[Start of Data excerpts]

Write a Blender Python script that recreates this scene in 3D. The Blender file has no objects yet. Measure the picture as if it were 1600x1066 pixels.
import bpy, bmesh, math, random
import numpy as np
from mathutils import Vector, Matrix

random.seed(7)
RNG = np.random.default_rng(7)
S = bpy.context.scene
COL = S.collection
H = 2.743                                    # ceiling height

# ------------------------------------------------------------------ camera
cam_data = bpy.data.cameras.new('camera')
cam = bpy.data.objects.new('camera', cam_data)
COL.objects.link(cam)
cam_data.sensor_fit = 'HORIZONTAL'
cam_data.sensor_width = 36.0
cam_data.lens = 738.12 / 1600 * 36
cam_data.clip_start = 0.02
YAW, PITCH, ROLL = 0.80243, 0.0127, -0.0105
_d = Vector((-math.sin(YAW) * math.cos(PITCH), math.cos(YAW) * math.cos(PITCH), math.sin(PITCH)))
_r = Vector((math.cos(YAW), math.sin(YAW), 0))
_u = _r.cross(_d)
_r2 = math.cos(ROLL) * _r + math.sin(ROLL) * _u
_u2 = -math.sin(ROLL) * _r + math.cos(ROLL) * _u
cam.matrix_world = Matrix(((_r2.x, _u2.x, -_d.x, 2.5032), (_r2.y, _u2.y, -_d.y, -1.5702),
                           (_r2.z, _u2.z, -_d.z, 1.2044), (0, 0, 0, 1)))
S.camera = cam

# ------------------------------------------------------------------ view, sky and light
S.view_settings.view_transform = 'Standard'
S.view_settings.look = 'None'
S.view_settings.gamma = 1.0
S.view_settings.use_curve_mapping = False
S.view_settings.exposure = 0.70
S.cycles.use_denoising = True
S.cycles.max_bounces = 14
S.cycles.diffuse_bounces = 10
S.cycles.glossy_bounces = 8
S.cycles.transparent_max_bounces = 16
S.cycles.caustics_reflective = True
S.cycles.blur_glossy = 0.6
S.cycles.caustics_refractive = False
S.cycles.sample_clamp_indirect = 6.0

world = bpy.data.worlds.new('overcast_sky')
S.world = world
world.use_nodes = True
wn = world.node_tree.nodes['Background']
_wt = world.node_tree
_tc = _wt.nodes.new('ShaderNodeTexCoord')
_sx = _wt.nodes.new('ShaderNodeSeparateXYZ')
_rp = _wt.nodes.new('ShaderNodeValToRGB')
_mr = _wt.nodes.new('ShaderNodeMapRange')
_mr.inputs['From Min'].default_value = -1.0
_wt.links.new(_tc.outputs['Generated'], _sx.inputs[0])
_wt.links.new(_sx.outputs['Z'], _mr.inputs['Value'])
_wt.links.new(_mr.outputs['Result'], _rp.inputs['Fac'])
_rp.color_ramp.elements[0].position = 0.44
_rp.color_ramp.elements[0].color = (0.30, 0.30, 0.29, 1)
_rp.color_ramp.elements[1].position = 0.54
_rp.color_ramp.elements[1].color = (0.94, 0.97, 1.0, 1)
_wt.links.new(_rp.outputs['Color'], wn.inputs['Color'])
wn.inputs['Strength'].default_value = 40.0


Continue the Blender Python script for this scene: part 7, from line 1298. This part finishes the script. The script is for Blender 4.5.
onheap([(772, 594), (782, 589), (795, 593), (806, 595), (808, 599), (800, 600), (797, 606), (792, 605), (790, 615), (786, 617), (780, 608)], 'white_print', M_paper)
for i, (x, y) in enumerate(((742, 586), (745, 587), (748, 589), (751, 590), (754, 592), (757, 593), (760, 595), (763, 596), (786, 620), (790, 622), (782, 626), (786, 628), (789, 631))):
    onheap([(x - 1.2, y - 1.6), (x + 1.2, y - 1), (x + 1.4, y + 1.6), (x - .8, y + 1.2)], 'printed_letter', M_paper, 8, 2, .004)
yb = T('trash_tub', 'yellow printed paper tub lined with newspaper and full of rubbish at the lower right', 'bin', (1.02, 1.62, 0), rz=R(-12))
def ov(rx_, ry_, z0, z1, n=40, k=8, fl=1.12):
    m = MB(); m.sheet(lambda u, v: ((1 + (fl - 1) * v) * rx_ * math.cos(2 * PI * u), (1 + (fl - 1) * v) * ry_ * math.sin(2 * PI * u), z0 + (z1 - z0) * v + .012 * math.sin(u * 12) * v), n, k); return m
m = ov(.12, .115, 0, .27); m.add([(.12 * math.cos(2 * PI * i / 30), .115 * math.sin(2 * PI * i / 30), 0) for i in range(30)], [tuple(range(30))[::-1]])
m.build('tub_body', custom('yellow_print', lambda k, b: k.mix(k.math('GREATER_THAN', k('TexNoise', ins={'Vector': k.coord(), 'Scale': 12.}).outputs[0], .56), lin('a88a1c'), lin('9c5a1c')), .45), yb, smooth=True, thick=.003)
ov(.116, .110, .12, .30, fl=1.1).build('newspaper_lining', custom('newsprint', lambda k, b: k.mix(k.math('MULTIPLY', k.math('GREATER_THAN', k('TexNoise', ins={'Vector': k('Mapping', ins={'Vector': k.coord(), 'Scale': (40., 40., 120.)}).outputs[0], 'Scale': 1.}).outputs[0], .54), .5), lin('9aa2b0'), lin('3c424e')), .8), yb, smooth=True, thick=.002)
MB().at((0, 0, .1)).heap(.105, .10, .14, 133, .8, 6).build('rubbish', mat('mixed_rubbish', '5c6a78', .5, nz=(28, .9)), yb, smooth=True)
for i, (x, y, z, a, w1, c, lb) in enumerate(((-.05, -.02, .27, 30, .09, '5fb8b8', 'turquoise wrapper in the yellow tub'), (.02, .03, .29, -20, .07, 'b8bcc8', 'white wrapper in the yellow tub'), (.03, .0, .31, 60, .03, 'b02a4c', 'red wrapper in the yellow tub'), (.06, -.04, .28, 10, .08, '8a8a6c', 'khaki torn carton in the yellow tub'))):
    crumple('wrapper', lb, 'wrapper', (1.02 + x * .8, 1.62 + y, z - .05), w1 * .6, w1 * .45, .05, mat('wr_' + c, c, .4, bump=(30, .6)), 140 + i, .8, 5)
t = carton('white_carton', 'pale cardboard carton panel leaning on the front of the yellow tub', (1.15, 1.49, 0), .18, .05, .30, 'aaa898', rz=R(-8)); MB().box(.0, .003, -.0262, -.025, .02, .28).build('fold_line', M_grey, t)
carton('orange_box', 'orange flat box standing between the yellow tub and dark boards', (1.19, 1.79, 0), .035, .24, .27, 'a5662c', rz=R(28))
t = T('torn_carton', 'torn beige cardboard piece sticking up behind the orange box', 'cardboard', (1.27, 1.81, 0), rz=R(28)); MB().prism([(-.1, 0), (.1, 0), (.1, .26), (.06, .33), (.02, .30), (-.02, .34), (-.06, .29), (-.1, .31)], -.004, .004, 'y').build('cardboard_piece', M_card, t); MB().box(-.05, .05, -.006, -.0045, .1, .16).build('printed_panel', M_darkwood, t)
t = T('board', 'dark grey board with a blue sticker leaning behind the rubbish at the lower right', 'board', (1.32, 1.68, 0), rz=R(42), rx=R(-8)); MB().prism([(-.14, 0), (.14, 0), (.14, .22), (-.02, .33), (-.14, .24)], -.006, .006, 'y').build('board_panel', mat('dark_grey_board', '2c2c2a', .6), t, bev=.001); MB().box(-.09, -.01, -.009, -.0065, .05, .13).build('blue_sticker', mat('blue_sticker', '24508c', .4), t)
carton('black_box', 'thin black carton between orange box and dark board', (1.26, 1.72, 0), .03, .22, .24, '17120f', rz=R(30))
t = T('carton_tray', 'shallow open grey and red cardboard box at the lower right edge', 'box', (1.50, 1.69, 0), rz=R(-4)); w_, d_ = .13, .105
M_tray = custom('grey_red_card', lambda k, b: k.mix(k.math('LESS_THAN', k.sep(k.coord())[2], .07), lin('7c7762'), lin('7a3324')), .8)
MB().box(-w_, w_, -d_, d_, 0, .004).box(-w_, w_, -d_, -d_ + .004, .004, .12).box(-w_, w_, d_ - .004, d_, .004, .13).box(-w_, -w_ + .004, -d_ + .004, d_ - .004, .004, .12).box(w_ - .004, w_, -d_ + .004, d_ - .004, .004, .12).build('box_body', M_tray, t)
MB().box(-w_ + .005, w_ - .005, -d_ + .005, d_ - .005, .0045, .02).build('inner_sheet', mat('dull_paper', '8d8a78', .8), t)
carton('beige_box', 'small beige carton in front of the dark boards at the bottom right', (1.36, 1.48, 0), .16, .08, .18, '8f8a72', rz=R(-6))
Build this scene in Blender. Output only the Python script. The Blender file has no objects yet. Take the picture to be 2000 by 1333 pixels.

[End of Data excerpts]

## Task directions
Quote, word for word, every line from the top of the entries through the line that holds "S.camera = cam".

## Expected answer
Write a Blender Python script that recreates this scene in 3D. The Blender file has no objects yet. Measure the picture as if it were 1600x1066 pixels.
import bpy, bmesh, math, random
import numpy as np
from mathutils import Vector, Matrix

random.seed(7)
RNG = np.random.default_rng(7)
S = bpy.context.scene
COL = S.collection
H = 2.743                                    # ceiling height

# ------------------------------------------------------------------ camera
cam_data = bpy.data.cameras.new('camera')
cam = bpy.data.objects.new('camera', cam_data)
COL.objects.link(cam)
cam_data.sensor_fit = 'HORIZONTAL'
cam_data.sensor_width = 36.0
cam_data.lens = 738.12 / 1600 * 36
cam_data.clip_start = 0.02
YAW, PITCH, ROLL = 0.80243, 0.0127, -0.0105
_d = Vector((-math.sin(YAW) * math.cos(PITCH), math.cos(YAW) * math.cos(PITCH), math.sin(PITCH)))
_r = Vector((math.cos(YAW), math.sin(YAW), 0))
_u = _r.cross(_d)
_r2 = math.cos(ROLL) * _r + math.sin(ROLL) * _u
_u2 = -math.sin(ROLL) * _r + math.cos(ROLL) * _u
cam.matrix_world = Matrix(((_r2.x, _u2.x, -_d.x, 2.5032), (_r2.y, _u2.y, -_d.y, -1.5702),
                           (_r2.z, _u2.z, -_d.z, 1.2044), (0, 0, 0, 1)))
S.camera = cam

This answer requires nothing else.